→ Request:
Below are records; reproduce exactly the lines from the one that has "1536 pixels high." through the one that has "HAZE = True", ends included, and nothing more.
-- begin Records provided --
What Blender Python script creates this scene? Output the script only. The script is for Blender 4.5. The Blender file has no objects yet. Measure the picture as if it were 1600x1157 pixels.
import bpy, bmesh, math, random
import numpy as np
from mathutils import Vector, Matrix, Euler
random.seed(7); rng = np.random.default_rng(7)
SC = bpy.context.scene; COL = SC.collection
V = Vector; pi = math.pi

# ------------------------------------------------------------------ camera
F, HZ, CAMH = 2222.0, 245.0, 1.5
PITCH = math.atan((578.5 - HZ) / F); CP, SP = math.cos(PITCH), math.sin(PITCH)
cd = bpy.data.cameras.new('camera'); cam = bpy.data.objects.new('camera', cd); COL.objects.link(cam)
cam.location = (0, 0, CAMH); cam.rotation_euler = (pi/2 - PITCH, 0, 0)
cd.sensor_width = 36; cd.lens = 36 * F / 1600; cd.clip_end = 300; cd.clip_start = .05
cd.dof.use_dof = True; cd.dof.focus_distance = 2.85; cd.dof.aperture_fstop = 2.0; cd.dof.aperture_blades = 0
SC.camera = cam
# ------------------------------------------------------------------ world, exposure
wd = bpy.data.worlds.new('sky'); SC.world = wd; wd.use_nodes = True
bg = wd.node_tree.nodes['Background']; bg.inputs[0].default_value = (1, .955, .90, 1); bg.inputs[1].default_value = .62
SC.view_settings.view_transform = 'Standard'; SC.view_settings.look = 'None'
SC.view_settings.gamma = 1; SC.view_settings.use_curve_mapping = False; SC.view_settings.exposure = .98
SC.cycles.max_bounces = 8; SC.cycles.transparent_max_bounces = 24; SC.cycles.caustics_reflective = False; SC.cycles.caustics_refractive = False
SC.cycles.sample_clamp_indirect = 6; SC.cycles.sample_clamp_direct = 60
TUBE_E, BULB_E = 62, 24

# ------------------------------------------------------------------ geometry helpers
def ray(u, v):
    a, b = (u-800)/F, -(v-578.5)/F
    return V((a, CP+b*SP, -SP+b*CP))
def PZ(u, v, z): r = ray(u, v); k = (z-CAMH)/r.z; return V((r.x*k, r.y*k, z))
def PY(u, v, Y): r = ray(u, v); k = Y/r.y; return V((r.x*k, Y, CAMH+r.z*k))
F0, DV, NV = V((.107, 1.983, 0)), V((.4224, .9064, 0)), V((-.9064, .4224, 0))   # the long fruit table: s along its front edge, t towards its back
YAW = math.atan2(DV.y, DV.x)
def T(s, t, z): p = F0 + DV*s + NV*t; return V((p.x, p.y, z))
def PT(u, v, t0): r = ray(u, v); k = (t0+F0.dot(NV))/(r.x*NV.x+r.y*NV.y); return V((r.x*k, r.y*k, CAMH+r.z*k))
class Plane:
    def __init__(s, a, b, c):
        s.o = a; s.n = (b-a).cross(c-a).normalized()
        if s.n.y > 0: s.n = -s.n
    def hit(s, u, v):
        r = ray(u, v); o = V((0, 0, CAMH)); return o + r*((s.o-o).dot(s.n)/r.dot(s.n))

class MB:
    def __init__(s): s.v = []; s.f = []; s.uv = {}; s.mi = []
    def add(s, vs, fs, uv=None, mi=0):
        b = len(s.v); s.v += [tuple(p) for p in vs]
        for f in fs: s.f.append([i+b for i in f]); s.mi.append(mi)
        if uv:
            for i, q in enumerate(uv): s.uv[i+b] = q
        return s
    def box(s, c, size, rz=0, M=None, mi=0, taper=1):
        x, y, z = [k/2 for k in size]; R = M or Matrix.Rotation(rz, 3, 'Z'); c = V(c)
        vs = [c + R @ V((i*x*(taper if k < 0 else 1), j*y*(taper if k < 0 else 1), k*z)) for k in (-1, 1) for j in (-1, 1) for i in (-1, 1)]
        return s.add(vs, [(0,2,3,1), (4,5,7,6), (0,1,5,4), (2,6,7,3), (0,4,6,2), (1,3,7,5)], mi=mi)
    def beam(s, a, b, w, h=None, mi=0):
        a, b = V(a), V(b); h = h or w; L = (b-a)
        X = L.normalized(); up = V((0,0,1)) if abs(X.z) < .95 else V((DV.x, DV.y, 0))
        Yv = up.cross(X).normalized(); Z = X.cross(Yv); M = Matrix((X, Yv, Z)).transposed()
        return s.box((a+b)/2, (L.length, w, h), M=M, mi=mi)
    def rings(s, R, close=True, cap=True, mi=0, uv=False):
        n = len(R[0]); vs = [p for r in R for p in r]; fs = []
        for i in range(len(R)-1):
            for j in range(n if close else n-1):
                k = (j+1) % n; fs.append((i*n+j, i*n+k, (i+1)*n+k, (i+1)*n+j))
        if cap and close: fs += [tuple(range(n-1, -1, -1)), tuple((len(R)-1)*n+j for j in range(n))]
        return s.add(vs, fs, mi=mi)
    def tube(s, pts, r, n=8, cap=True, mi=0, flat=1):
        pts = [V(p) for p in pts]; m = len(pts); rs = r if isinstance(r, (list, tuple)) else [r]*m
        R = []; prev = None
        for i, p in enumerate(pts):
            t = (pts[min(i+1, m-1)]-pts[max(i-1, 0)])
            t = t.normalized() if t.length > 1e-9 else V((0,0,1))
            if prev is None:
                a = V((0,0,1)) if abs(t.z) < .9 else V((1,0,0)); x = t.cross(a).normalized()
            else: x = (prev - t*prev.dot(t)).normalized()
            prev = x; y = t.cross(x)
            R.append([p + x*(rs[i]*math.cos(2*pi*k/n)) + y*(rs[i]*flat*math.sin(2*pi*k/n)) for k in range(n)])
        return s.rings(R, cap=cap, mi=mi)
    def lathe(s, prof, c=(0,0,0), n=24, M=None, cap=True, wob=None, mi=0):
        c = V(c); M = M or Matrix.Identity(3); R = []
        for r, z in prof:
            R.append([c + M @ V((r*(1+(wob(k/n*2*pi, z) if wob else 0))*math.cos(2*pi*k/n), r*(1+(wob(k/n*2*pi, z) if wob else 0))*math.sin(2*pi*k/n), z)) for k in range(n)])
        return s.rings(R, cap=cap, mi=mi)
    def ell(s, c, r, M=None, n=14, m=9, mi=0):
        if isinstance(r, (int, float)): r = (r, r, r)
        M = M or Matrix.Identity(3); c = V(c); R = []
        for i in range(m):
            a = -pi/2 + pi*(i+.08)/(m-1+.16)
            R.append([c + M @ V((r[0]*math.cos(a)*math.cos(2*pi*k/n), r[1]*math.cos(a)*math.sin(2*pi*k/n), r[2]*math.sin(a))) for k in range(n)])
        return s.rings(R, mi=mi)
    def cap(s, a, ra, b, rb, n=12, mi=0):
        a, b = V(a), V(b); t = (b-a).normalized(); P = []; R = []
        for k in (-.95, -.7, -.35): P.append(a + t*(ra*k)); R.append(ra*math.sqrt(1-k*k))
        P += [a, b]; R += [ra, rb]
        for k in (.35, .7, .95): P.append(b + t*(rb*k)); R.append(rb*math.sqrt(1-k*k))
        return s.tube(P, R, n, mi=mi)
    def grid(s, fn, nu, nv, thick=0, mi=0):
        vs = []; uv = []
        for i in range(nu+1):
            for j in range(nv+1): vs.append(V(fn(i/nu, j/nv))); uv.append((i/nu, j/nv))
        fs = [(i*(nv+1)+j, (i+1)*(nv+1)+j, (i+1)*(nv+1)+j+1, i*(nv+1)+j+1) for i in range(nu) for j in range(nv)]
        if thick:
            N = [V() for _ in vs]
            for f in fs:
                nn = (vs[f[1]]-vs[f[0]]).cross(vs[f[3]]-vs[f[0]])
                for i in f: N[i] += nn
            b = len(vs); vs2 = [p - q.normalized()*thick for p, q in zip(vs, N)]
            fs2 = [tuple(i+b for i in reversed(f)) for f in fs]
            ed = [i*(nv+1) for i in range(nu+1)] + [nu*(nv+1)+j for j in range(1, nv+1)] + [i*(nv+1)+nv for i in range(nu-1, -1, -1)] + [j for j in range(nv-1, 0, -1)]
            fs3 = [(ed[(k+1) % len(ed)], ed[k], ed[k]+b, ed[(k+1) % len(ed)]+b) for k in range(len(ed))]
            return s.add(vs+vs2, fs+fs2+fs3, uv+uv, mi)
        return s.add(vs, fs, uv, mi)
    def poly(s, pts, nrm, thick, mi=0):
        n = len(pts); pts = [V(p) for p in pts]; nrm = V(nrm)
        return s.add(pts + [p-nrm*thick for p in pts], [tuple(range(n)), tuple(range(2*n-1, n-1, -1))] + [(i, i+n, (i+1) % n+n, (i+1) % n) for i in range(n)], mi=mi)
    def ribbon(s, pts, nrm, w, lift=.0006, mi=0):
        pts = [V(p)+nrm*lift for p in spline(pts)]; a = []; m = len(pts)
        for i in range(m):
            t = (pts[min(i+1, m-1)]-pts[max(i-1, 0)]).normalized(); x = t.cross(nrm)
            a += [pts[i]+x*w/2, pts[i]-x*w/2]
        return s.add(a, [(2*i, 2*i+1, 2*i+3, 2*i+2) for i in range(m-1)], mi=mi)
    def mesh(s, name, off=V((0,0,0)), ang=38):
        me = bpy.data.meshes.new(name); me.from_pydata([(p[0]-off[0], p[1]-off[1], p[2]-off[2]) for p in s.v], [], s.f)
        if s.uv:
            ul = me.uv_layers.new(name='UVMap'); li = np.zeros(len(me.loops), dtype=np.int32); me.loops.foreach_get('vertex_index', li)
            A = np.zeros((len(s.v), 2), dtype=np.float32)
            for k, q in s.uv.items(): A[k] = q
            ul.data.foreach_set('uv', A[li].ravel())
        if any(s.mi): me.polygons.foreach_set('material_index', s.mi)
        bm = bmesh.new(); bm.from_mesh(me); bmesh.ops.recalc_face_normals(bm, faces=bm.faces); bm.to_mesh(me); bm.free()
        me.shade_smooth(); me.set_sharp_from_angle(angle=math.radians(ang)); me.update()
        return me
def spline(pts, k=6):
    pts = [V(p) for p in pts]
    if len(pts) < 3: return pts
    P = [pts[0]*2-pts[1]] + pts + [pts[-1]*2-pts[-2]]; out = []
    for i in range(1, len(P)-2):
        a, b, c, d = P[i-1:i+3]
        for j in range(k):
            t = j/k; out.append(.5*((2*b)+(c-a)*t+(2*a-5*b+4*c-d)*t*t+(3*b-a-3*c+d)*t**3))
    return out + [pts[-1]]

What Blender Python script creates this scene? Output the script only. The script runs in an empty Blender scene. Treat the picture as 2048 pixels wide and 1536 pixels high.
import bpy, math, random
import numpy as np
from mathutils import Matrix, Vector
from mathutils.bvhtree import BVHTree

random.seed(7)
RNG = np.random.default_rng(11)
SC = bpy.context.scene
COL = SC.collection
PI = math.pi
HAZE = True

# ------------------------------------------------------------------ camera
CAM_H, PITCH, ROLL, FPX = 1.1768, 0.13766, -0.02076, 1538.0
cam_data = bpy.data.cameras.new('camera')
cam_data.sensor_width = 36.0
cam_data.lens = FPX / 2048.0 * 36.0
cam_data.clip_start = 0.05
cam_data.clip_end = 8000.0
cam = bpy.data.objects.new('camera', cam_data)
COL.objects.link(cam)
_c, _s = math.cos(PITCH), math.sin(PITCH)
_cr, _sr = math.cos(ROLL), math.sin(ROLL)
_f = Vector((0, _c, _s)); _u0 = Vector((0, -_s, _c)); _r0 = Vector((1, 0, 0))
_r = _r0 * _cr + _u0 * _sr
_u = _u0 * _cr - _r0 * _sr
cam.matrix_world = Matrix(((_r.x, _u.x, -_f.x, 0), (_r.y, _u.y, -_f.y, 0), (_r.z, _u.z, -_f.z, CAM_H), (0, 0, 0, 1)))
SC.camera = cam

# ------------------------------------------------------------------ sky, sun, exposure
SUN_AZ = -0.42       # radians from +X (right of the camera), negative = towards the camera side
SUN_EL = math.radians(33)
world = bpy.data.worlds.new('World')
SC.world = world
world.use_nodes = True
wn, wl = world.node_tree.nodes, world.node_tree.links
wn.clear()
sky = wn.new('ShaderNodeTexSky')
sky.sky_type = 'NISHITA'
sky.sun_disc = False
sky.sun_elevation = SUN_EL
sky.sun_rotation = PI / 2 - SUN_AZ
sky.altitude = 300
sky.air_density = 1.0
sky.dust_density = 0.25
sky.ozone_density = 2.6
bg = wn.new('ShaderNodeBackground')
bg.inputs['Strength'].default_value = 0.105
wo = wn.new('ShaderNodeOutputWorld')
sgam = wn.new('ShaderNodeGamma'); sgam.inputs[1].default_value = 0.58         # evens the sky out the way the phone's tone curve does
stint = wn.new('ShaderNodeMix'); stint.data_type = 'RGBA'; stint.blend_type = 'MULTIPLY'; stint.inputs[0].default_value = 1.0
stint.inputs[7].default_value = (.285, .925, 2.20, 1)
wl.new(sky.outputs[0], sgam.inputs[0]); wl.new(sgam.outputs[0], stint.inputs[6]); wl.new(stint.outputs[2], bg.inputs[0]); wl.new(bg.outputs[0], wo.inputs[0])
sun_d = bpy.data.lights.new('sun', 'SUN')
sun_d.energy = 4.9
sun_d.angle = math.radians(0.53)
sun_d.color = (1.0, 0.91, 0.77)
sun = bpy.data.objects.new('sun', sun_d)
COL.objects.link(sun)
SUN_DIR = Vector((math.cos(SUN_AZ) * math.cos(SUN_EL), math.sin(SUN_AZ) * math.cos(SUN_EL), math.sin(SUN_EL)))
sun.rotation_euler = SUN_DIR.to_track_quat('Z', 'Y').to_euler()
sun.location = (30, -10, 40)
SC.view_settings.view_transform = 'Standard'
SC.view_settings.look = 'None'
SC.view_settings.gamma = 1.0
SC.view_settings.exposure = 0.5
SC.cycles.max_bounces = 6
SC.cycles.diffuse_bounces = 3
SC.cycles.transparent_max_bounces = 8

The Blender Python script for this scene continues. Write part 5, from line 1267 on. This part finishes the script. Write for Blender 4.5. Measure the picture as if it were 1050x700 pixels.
-- end Records provided --
→ Result for this task:
What Blender Python script creates this scene? Output the script only. The script runs in an empty Blender scene. Treat the picture as 2048 pixels wide and 1536 pixels high.
import bpy, math, random
import numpy as np
from mathutils import Matrix, Vector
from mathutils.bvhtree import BVHTree

random.seed(7)
RNG = np.random.default_rng(11)
SC = bpy.context.scene
COL = SC.collection
PI = math.pi
HAZE = True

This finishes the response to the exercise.